• [Exercise aim]
Spot every line with the word "above" and return it.

• [Data shown]

********************

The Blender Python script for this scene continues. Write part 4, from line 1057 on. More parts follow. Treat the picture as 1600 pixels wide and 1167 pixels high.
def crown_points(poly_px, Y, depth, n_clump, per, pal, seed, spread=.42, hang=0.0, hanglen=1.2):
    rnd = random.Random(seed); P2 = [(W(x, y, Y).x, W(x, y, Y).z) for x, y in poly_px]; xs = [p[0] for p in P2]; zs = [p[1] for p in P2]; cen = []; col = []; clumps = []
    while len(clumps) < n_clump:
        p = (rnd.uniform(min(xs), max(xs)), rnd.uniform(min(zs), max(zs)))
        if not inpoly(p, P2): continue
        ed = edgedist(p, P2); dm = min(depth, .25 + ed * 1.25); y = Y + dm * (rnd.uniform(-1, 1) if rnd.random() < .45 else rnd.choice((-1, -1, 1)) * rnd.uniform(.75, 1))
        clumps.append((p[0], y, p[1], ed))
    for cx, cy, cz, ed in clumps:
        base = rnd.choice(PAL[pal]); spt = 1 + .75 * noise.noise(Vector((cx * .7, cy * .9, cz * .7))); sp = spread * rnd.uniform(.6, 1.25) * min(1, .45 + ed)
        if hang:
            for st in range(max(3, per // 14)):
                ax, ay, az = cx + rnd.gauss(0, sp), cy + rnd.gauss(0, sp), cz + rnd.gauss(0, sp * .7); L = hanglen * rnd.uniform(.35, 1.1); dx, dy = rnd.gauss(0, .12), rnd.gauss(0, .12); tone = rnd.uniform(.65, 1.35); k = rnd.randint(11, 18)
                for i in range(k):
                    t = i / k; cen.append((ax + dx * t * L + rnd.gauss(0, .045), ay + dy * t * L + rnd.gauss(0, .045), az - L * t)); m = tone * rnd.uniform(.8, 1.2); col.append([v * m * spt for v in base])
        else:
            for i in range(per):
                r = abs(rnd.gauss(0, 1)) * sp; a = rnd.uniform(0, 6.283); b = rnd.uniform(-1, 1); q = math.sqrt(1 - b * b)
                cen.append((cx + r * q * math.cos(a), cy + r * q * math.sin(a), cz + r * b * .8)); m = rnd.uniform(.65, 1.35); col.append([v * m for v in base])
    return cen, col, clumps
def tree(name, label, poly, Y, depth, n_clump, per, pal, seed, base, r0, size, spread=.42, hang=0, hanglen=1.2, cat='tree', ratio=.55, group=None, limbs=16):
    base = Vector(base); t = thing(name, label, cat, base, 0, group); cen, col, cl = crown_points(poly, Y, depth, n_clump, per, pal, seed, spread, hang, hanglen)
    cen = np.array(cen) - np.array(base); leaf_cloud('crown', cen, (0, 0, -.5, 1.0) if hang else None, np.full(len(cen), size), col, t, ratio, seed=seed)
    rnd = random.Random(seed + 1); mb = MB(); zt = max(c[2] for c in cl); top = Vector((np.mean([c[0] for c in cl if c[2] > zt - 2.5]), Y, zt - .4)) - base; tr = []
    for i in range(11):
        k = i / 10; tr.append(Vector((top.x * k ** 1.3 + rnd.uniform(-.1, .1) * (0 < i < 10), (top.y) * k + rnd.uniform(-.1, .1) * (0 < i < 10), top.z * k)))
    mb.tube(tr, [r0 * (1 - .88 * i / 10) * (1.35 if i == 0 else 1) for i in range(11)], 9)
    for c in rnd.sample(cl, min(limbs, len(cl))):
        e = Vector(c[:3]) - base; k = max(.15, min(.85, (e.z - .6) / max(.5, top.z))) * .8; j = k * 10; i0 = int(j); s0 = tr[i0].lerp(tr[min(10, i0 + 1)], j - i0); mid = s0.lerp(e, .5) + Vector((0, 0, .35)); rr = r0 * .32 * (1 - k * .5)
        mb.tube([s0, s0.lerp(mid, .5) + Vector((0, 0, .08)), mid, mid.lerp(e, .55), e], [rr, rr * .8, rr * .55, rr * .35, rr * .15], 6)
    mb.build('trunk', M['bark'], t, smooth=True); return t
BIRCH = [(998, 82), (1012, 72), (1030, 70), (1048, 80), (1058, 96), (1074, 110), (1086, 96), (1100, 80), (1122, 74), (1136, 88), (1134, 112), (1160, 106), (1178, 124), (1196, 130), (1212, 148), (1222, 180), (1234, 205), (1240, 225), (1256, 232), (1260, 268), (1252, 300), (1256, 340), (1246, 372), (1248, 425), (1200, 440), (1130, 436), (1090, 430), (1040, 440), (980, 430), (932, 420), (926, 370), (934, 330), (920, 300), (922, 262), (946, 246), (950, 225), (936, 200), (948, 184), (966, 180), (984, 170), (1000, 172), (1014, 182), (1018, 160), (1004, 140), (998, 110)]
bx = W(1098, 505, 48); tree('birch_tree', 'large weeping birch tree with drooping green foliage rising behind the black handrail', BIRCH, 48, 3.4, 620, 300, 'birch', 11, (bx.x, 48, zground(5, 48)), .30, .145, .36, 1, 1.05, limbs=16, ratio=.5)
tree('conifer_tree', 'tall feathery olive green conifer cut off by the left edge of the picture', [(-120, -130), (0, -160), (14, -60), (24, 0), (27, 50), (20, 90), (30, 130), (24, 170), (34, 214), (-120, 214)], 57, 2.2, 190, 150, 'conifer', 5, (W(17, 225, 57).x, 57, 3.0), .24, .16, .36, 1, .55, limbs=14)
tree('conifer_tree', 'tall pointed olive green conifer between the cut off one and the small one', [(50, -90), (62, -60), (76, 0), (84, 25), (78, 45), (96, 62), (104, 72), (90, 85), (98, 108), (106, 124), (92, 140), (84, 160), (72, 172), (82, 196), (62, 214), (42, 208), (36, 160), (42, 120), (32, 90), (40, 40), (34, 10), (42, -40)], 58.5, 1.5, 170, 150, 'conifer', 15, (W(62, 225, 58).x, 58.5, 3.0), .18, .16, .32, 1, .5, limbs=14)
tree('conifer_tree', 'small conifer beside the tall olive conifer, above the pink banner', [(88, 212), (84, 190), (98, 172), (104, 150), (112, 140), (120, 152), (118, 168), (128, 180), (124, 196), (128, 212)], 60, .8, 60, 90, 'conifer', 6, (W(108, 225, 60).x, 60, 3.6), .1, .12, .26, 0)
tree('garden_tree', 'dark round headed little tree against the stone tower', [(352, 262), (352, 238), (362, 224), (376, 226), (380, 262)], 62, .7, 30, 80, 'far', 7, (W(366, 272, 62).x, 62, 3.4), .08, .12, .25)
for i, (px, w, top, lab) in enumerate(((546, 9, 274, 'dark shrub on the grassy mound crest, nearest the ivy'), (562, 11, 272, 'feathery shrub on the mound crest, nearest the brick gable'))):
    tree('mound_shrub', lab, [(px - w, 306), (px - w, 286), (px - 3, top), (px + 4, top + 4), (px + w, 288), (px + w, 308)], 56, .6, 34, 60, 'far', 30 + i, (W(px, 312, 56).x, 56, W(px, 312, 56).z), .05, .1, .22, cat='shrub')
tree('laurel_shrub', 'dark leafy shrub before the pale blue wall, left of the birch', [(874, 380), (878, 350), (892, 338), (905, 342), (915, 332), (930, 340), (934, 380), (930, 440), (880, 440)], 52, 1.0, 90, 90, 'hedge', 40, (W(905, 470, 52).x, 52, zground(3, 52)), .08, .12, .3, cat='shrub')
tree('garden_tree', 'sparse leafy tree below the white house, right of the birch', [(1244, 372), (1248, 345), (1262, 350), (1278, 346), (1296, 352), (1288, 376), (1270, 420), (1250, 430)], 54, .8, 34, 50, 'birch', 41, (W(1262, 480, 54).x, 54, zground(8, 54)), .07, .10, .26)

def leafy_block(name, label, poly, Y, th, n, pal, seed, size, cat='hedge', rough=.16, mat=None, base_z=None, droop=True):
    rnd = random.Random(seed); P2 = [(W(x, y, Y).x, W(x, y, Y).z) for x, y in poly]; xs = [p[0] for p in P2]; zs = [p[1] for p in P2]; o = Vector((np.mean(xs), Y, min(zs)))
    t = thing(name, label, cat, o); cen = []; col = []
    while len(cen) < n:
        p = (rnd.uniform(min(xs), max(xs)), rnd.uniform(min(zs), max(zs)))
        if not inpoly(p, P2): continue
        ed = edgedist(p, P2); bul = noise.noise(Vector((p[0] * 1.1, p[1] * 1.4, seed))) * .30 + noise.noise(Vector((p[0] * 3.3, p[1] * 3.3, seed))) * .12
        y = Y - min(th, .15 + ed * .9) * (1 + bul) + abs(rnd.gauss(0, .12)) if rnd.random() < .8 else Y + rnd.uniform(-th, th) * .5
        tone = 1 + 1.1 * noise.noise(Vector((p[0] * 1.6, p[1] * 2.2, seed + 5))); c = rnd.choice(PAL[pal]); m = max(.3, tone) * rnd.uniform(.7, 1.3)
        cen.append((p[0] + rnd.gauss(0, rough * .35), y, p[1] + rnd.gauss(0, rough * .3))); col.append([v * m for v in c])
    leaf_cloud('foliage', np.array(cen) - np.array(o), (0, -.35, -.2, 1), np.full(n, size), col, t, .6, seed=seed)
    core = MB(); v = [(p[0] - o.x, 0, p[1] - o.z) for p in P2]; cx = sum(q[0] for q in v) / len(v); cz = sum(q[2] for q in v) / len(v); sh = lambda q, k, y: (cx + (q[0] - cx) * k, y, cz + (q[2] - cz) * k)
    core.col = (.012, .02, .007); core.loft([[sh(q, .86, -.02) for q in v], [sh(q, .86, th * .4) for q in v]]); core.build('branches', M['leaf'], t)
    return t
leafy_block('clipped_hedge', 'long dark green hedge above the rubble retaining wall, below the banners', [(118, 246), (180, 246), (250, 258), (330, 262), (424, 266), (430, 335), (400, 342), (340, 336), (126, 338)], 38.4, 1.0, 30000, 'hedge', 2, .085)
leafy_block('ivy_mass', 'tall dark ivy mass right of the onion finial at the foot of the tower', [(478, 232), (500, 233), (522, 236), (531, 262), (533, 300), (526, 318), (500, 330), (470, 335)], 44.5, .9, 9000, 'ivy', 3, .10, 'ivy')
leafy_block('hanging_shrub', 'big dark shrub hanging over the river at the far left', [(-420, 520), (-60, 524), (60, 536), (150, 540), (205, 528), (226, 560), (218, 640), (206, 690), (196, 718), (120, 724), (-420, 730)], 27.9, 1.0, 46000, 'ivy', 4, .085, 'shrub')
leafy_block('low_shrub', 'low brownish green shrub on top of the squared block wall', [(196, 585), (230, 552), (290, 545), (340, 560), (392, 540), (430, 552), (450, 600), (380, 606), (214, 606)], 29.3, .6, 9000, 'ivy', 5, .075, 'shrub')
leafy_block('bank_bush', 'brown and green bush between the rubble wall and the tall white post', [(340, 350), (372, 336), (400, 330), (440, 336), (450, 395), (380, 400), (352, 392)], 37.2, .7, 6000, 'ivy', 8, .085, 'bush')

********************

• [Solution for this exercise]
tree('conifer_tree', 'small conifer beside the tall olive conifer, above the pink banner', [(88, 212), (84, 190), (98, 172), (104, 150), (112, 140), (120, 152), (118, 168), (128, 180), (124, 196), (128, 212)], 60, .8, 60, 90, 'conifer', 6, (W(108, 225, 60).x, 60, 3.6), .1, .12, .26, 0)
leafy_block('clipped_hedge', 'long dark green hedge above the rubble retaining wall, below the banners', [(118, 246), (180, 246), (250, 258), (330, 262), (424, 266), (430, 335), (400, 342), (340, 336), (126, 338)], 38.4, 1.0, 30000, 'hedge', 2, .085)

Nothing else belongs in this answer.